When most investment professionals look at the world of global fixed income, they see two large categories of international bonds: developed-world bonds and emerging-market bonds.
Developed-world bonds
Just as the U.S. government and corporations issue bonds, so too do the governments and corporations of Canada, England, Sweden, Japan, and many other countries, large and small, rich and not-so-rich. It may be difficult to find a decent sirloin in some of these lands, but that doesn't mean their fixed-income offerings are all chopped meat.
Foreign bonds, like U.S. bonds, come in all sorts of maturities and credit qualities. Some are dollar-denominated; these are often called Yankee bonds. But most are denominated in the currency of their home countries.
Over the long run, you can expect that bonds of similar credit quality and duration, bearing similar risk, should yield roughly equal returns, no matter which country they are issued or sold from. After all, if, say, British bonds consistently paid higher rates of interest than U.S. bonds, investment money would float eastward across the big pond. U.S. bond issuers would eventually either have to up their coupon rates or raise capital in another way, like hosting bake sales or bingo games.

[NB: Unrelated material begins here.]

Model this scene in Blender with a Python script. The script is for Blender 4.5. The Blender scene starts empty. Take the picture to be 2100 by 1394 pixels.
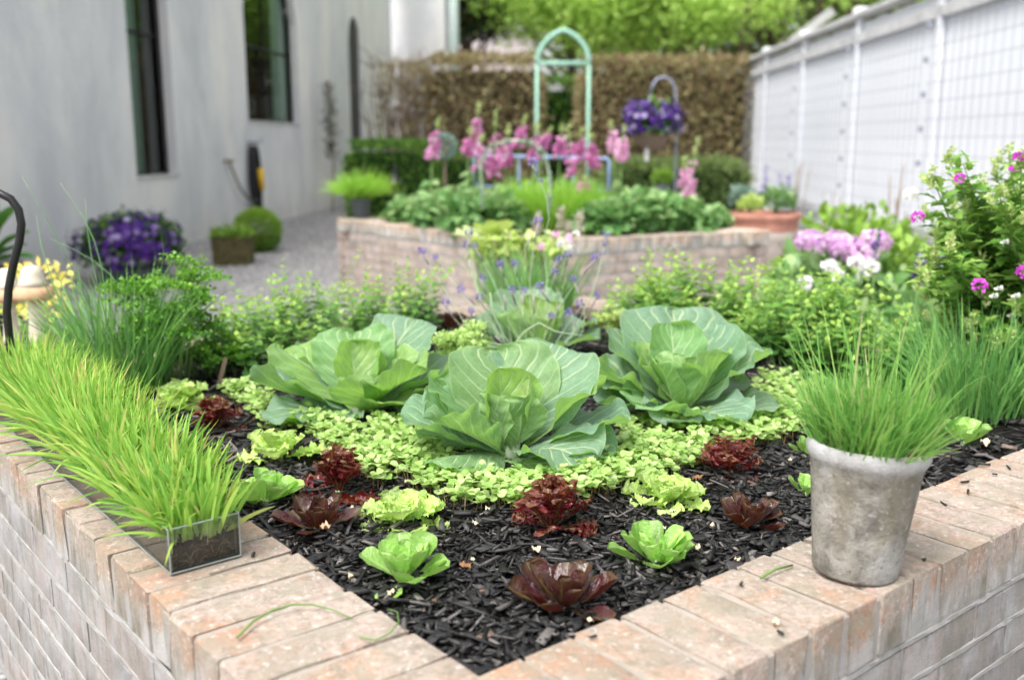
import bpy, math, random
import numpy as np
from math import sin, cos, pi, radians as rad
random.seed(7); RNG = np.random.default_rng(7)
S = bpy.context.scene
COL = S.collection

# ------------------------------------------------------------------ camera, sky, sun, exposure
F, CX, CY = 2040.0, 1050.0, 697.0
PITCH = math.atan(408 / F); CAMZ = 1.2
cam_d = bpy.data.cameras.new('camera'); cam = bpy.data.objects.new('camera', cam_d); COL.objects.link(cam)
cam.location = (0, 0, CAMZ); cam.rotation_euler = (pi / 2 - PITCH, 0, 0)
cam_d.sensor_width = 36; cam_d.lens = F / 2100 * 36
cam_d.clip_start = 0.05; cam_d.clip_end = 500
cam_d.dof.use_dof = True; cam_d.dof.focus_distance = 1.72; cam_d.dof.aperture_fstop = 2.7; cam_d.dof.aperture_blades = 9
S.camera = cam
SUN_EL, SUN_AZ = rad(60), rad(222)        # azimuth clockwise from +Y: behind the camera, a little left
w = bpy.data.worlds.new('World'); S.world = w; w.use_nodes = True
nt = w.node_tree; nt.nodes.clear()
sky = nt.nodes.new('ShaderNodeTexSky'); sky.sky_type = 'NISHITA'; sky.sun_disc = False
sky.sun_elevation = SUN_EL; sky.sun_rotation = SUN_AZ; sky.air_density = 1.0; sky.dust_density = 4.0; sky.ozone_density = 1.0
hs = nt.nodes.new('ShaderNodeHueSaturation'); hs.inputs['Saturation'].default_value = 0.22
bg = nt.nodes.new('ShaderNodeBackground'); bg.inputs[1].default_value = 0.15
wo = nt.nodes.new('ShaderNodeOutputWorld')
nt.links.new(sky.outputs[0], hs.inputs['Color']); nt.links.new(hs.outputs[0], bg.inputs[0]); nt.links.new(bg.outputs[0], wo.inputs[0])
sd = bpy.data.lights.new('sun', 'SUN'); sd.energy = 1.2; sd.angle = rad(22); sd.color = (1, .965, .91)
sun = bpy.data.objects.new('sun', sd); COL.objects.link(sun)
sun.rotation_euler = (pi / 2 - SUN_EL, 0, pi - SUN_AZ)
S.view_settings.view_transform = 'Standard'; S.view_settings.look = 'None'
S.view_settings.gamma = 1; S.view_settings.use_curve_mapping = False
S.view_settings.exposure = 1.2
S.render.engine = 'CYCLES'
S.cycles.max_bounces = 7; S.cycles.diffuse_bounces = 3; S.cycles.glossy_bounces = 3; S.cycles.transmission_bounces = 5
S.cycles.transparent_max_bounces = 6; S.cycles.caustics_reflective = False; S.cycles.caustics_refractive = False
S.cycles.sample_clamp_indirect = 6

# ------------------------------------------------------------------ geometry of the picture -> places
def ray(px, py):
    a, b = px - CX, -(py - CY)
    return np.array([a, F * cos(PITCH) + b * sin(PITCH), -F * sin(PITCH) + b * cos(PITCH)])
def W(px, py, z):                          # where the line of sight meets height z
    r = ray(px, py); k = (z - CAMZ) / r[2]; return np.array([r[0] * k, r[1] * k, z])
def at(px, py, d):                         # point of the line of sight at distance d along +Y
    r = ray(px, py); k = d / r[1]; return np.array([r[0] * k, d, CAMZ + r[2] * k])
aL, aR = rad(39.1), rad(50.9)
DL = np.array([-sin(aL), cos(aL), 0]); DR = np.array([sin(aR), cos(aR), 0])
def LR(l, r, z=0): return DL * l + DR * r + np.array([0, 0, z])
COPE, SOIL = 0.6, 0.572

# ------------------------------------------------------------------ objects
def mesh(name, V, Fc, mat, uv=None, rnd=None, smooth=True):
    me = bpy.data.meshes.new(name)
    V = np.asarray(V, dtype=np.float32)
    if isinstance(Fc, np.ndarray):
        k = Fc.shape[1]; n = len(Fc)
        me.vertices.add(len(V)); me.vertices.foreach_set('co', V.ravel())
        me.loops.add(n * k); me.loops.foreach_set('vertex_index', Fc.astype(np.int32).ravel())
        me.polygons.add(n); me.polygons.foreach_set('loop_start', np.arange(0, n * k, k, dtype=np.int32))
        me.polygons.foreach_set('loop_total', np.full(n, k, dtype=np.int32))
        me.update(calc_edges=True)
    else:
        me.from_pydata([tuple(map(float, v)) for v in V], [], [tuple(int(i) for i in f) for f in Fc])
    if uv is not None:
        at_ = me.attributes.new('puv', 'FLOAT_VECTOR', 'POINT')
        a3 = np.zeros((len(V), 3), dtype=np.float32); a3[:, :2] = uv; at_.data.foreach_set('vector', a3.ravel())
    if rnd is not None:
        at_ = me.attributes.new('rnd', 'FLOAT', 'POINT'); at_.data.foreach_set('value', np.asarray(rnd, dtype=np.float32))
    if smooth: me.polygons.foreach_set('use_smooth', np.ones(len(me.polygons), dtype=bool))
    for m in (mat if isinstance(mat, (list, tuple)) else [mat]): me.materials.append(m)
    me.validate(); return me
def link(name, me, parent=None, loc=None, rot=None, scale=None, color=None):
    o = bpy.data.objects.new(name, me); COL.objects.link(o)
    if parent is not None: o.parent = parent
    if loc is not None: o.location = tuple(map(float, loc))
    if rot is not None: o.rotation_euler = tuple(map(float, rot))
    if scale is not None: o.scale = (scale,) * 3 if isinstance(scale, (int, float)) else tuple(map(float, scale))
    if color is not None: o.color = (*color, 1)
    return o
def tag(o, label=None, cat=None, group=None, kind=None):
    if label: o['label'] = label
    if cat: o['category'] = cat
    if group: o['group'] = group
    if kind: o['kind'] = kind
    return o
def thing(name, label, cat, loc=(0, 0, 0), rotz=0, group=None):
    return tag(link(name, None, loc=loc, rot=(0, 0, rotz)), label, cat, group)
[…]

In the short run, however, interest rates can vary among bond markets, and more importantly, exchange rates can fluctuate wildly. For that reason, U.S. investors putting their money into foreign fixed income are generally looking at a fairly volatile investment with modest returns. (All fixed-income investments generally see modest returns.) On the flip side, foreign bonds, especially non-dollar-denominated bonds, tend to have limited correlation to U.S. bonds (meaning their value is independent of U.S. bonds), so owning some foreign fixed income in developed countries can be a sensible diversifier.
Emerging markets
Emerging markets is something of a euphemism for "poor countries." Those who invest in them hope that these nations are emerging, but no one can say with any certainty. In any case, if you want to buy bonds issued in Brazil, Turkey, Russia, Venezuela, Mexico, or Argentina, the opportunities are out there. The interest rates can be nose-bleed high, but the volatility can make your stomach contents emerge, too.
The majority of emerging-market bonds are so-called sovereign bonds. All sovereign means is that these bonds are issued by federal governments, not corporations. U.S. Treasury bonds are sovereign bonds.

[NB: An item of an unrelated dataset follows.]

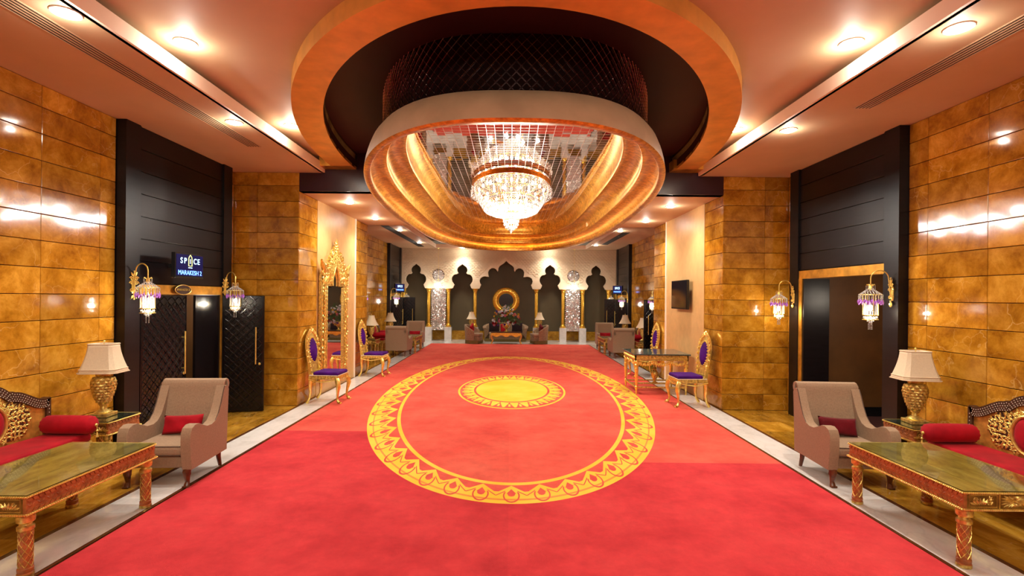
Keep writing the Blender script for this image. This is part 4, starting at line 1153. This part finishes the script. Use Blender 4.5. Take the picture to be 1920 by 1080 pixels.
# throne chair
def make_throne(label,loc,rz):
    t=thing('throne_chair',label,'chair',loc,rz)   # faces -Y, width .56 (x), depth .66
    hw=.27
    m=MB(); m.box(-hw,hw,-.30,.28,.47,.545); 
    m.build('seat_frame',M['oldgold'],t,smooth=False,bevel=.008)
    m=MB()
    for y in (-.302,):
        for i in range(9):
            x=-hw+.03+.06*i; spiral(m,(x,y,.505),.022,1.2,(-1)**i,.006,'xz',0,8)
        for i in range(5): leaf(m,(-.16+.08*i,y,.48),.05,.03,-PI/2,'xz',.01)
        m.tube([(-hw,y,.47),(-.13,y,.445),(0,y,.42),(.13,y,.445),(hw,y,.47)],.011,5)
    for sx in (-1,1):
        for i in range(9):
            y=-.27+.065*i; spiral(m,(sx*(hw+.002),y,.505),.022,1.2,(-1)**i,.006,'yz',0,8)
        m.tube([(sx*(hw+.002),-.30,.47),(sx*(hw+.002),-.12,.44),(sx*(hw+.002),.02,.42),(sx*(hw+.002),.15,.44),(sx*(hw+.002),.28,.47)],.011,5)
    m.build('carved_apron',M['gold'],t,kind='stuff')
    m=MB(); m.tube([(-hw-.002,-.305,.55),(hw+.002,-.305,.55),(hw+.002,.26,.55),(-hw-.002,.26,.55)],.006,5,closed=True); m.build('nail_trim',M['ivory'],t)
    m=MB(); m.box(-hw+.01,hw-.01,-.30,.20,.54,.615); m.build('seat_cushion',M['purple'],t,bevel=.035,seg=4)
    for sx in (-1,1):
        m=MB(); x=sx*(hw-.03)
        P=[(x,-.27,.48),(x+sx*.03,-.30,.42),(x+sx*.035,-.315,.34),(x+sx*.01,-.295,.22),(x-sx*.005,-.28,.10),(x+sx*.005,-.30,.045),(x+sx*.012,-.33,.025)]
        m.tube(P,[.045,.05,.042,.027,.02,.026,.038],10)
        for k in range(4): m.ball((x+sx*.012-.027+.018*k,-.355,.016),.016,7,5)
        spiral(m,(x+sx*.03,-.335,.42),.03,1.2,sx,.008,'xz',0,9)
        for k in range(3): leaf(m,(x+sx*.02,-.34,.40),.12,.03,-PI/2+.25*(k-1),'xz',.012)
        m.build('leg',M['gold'],t)
        m=MB(); P=[(x,.25,.48),(x,.26,.36),(x,.25,.22),(x,.27,.10),(x,.31,.03),(x,.325,.012)]
        m.tube(P,[.035,.034,.026,.022,.028,.03],8); m.build('leg',M['gold'],t)
    # back: tilted by a little
    B=T(0,.27,.52)@Rx(-.12)
    w2=.25
    def outl(q):   # full outline of back frame, q 0..1 from left foot over crest to right foot
        pts=[(-.19,.06),(-.20,.16),(-.23,.30),(-.25,.45),(-.245,.60),(-.21,.72),(-.15,.80),(-.08,.855),(0,.90),(.08,.855),(.15,.80),(.21,.72),(.245,.60),(.25,.45),(.23,.30),(.20,.16),(.19,.06)]
        f=q*(len(pts)-1); i=min(int(f),len(pts)-2); u=f-i
        return (pts[i][0]+(pts[i+1][0]-pts[i][0])*u, pts[i][1]+(pts[i+1][1]-pts[i][1])*u)
    O=[outl(i/48) for i in range(49)]
    I=[(.165*math.cos(a)*1.0,.50+.245*math.sin(a)) for a in [-2.2-(2*PI-4.4+4.4-1.88)*0+ (PI+.94 - i*(2*PI-1.26)/48 +2.2) for i in range(49)]]
    m=MB(); Iv=[(.155*math.sin(2*PI*(i/48-.5)*.86),.50+.235*math.cos(2*PI*(i/48-.5)*.86)) for i in range(49)]
    v=[(x,-.02,z) for x,z in O]+[(x,-.02,z) for x,z in Iv]+[(x,.02,z) for x,z in O]+[(x,.02,z) for x,z in Iv]; f=[]
    for i in range(48): f+=[(i,i+1,i+50,i+49),(i+98,i+147,i+148,i+99),(i,i+98,i+99,i+1),(i+49,i+50,i+148,i+147)]
    m.add(v,f,B)
    m.box(-.17,.17,-.02,.02,.055,.09,B); m.box(-.185,.185,-.022,.022,.225,.262,B)
    m.box(-.20,-.155,-.03,.03,-.10,.25,B); m.box(.155,.20,-.03,.03,-.10,.25,B)
    for k in range(8): m.tube([(-.12+.034*k,0,.09),(-.12+.034*k+.008*(-1)**k,0,.16),(-.12+.034*k,0,.23)],[.008,.013,.008],6,M=B)
    m.build('back_frame',M['gold'],t,smooth=False)
    m=MB()
    for i in range(0,49,2):
        x,z=O[i]; a=math.atan2(z-.48,x)
        q=MB(); spiral(q,(x*1.02,-.03,z+.0),.036,1.25,1 if x<0 else -1,.012,'xz',a,10); m.add(q.v,q.f,B)
        q=MB(); leaf(q,(x,-.025,z),.06,.035,a,'xz',.016); m.add(q.v,q.f,B)
    for k in range(7):
        q=MB(); leaf(q,(0,-.03,.86),.10-.012*abs(k-3),.035,PI/2+(k-3)*.4,'xz',.016); m.add(q.v,q.f,B)
    for sx in (-1,1):
        q=MB(); spiral(q,(sx*.07,-.03,.86),.045,1.4,sx,.013,'xz',PI/2,12); spiral(q,(sx*.15,-.03,.79),.04,1.4,sx,.012,'xz',PI/2,12); m.add(q.v,q.f,B)
    m.ball((0,-.03,.86),.03,8,6,M=B)
    for i in range(24):
        a=2*PI*i/24; m.ball((.165*math.cos(a),-.026,.50+.245*math.sin(a)),.013,6,5,M=B)
    m.build('back_carving',M['gold'],t,kind='stuff')
    m=MB(); v=[(0,-.065,.50)]; f=[]
    for i in range(1,6):
        q=i/5
        for k in range(24): a=2*PI*k/24; v.append((.158*q*math.cos(a),-.015-.05*math.sqrt(max(0,1-q*q)),.50+.238*q*math.sin(a)))
    for k in range(24): f.append((0,1+k,1+(k+1)%24))
    for i in range(4):
        for k in range(24): a=1+i*24+k;b=1+i*24+(k+1)%24; f.append((a,a+24,b+24,b))
    m.add(v,f,B); m.add([(.158*math.cos(2*PI*k/24),.018,.50+.238*math.sin(2*PI*k/24)) for k in range(24)],[tuple(range(24))],B)
    m.build('back_pad',M['purple'],t); return t
th=make_throne('gilt throne chair with purple velvet, nearest on the left beside the tall mirror',(-3.60,9.95,0),PI/2-.05)
dup(th,(-3.58,13.25,0),PI/2-.05,'gilt throne chair with purple velvet, farther on the left beyond the tall mirror')
dup(th,(3.53,9.92,0),-PI/2+.05,'gilt throne chair with purple velvet, in front of the gilt console table')
dup(th,(3.60,13.5,0),-PI/2+.05,'gilt throne chair with purple velvet, behind the gilt console table')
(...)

Unlike the bonds issued by developed nations, most emerging-market bonds are dollar-denominated. Still, given the problems of these nations, the governments can be shaky. To get enough people to lend them money, they must pay high rates of interest. Very high.

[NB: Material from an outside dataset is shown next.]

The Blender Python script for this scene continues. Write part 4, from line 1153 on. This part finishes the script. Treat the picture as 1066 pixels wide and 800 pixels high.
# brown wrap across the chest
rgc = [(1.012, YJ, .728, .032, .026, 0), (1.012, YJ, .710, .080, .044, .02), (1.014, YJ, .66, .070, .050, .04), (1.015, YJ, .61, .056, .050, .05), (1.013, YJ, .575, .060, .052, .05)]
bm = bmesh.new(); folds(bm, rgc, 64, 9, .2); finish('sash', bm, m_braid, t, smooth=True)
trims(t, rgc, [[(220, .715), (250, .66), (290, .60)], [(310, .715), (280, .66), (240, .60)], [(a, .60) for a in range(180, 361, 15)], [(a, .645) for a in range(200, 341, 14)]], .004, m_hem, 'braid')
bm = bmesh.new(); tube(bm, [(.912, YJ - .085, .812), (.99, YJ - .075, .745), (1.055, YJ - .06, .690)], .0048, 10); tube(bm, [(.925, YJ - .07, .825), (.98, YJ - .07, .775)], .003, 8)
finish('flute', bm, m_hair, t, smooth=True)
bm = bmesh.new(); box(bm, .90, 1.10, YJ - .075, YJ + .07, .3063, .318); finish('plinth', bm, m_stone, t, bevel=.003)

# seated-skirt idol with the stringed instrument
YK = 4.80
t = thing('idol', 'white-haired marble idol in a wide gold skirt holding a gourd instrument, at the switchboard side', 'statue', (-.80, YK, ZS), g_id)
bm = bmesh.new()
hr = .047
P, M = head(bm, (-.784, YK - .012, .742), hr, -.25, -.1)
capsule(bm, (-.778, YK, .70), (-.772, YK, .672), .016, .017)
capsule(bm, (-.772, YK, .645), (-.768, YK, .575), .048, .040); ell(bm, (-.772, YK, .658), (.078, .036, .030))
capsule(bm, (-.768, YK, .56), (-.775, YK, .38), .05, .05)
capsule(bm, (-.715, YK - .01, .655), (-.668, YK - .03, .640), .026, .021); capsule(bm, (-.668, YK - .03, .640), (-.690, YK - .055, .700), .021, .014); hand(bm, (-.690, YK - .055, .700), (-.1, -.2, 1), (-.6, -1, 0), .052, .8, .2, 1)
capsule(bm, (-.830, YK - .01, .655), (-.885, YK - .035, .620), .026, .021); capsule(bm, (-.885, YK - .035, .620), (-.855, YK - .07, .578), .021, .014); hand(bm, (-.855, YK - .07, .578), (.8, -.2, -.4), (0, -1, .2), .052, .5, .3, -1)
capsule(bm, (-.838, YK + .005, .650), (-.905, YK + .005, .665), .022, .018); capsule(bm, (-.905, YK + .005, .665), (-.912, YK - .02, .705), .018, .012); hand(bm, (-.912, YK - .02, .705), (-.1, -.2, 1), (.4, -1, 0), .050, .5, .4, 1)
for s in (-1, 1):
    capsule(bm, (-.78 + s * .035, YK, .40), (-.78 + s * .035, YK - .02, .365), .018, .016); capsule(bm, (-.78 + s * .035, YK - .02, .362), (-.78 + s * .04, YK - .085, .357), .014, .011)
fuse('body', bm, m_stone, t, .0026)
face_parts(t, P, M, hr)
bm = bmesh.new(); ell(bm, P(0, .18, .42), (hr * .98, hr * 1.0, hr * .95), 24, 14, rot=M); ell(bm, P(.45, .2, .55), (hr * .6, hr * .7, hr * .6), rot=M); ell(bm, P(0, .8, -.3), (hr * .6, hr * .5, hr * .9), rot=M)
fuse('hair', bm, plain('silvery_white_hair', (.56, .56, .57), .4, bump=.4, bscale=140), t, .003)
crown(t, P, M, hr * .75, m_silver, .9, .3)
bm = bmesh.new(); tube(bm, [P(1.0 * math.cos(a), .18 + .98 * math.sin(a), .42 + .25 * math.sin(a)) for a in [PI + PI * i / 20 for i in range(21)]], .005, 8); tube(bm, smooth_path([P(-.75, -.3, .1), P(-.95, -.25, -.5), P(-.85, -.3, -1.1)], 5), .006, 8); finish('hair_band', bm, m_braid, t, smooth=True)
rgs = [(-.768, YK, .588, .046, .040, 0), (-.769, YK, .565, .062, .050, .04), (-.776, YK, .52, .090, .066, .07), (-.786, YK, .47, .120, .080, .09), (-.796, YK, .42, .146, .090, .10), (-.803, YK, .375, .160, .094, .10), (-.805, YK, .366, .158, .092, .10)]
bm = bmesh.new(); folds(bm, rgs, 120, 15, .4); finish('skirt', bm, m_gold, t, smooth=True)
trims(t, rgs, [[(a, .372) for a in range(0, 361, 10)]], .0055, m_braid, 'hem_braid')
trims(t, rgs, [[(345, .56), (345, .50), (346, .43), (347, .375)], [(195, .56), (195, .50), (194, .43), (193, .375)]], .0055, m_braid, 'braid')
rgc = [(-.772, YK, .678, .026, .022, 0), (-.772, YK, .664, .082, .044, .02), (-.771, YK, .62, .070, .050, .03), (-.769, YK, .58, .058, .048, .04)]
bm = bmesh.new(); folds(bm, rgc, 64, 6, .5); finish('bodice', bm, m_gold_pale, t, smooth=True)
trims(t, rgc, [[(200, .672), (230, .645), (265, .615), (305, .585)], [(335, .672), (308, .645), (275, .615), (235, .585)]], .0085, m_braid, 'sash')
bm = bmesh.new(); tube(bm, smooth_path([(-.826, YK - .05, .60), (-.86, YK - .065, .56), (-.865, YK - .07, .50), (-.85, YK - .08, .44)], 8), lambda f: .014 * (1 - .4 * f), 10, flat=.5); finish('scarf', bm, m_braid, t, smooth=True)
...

With the high return, as always, comes high volatility. In 1998, when Russian government bonds went into default, investors in the Fidelity New Markets Income Fund, like investors in most emerging-market funds, quickly saw about a quarter of their investments disappear overnight. The following year, most emerging-market bond funds sprung back rather nicely, even though Ecuador defaulted on its bonds that year.